Thanks for raising this. It's a valid concern and we appreciate the detailed feedback.
Unfortunately, this is a limitation of the Flutter/Dart runtime (which we use) rather than something we can toggle at the app level. Even though Kagi Translate ships as an AOT-compiled release build (no JIT), the Dart VM on Android still uses mprotect to mark memory pages as executable when loading the pre-compiled snapshots. This is what triggers GrapheneOS's DCL via memory restriction. It's fundamentally different from how the Dart VM works on iOS, where it loads code via shared libraries and doesn't need runtime memory permission changes.

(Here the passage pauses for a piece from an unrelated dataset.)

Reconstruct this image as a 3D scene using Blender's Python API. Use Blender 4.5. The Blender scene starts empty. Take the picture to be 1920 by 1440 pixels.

This affects all Flutter-based apps on GrapheneOS. There's no app-side setting we can expose to disable this behavior since it happens deep in the Dart VM runtime before our code even runs.
The good news is that the Dart VM already handles mprotect failures gracefully on iOS. The same approach could be applied to Android, but it would need to be implemented upstream by the Dart team. We'll look into filing or upvoting an issue on the Dart SDK for this.
In the meantime, the workaround on GrapheneOS is to enable DCL via memory selectively for Kagi Translate only using the per-app toggle. We understand that's not ideal from a security posture perspective, but it's the only option until the Dart runtime is updated to handle this restriction gracefully.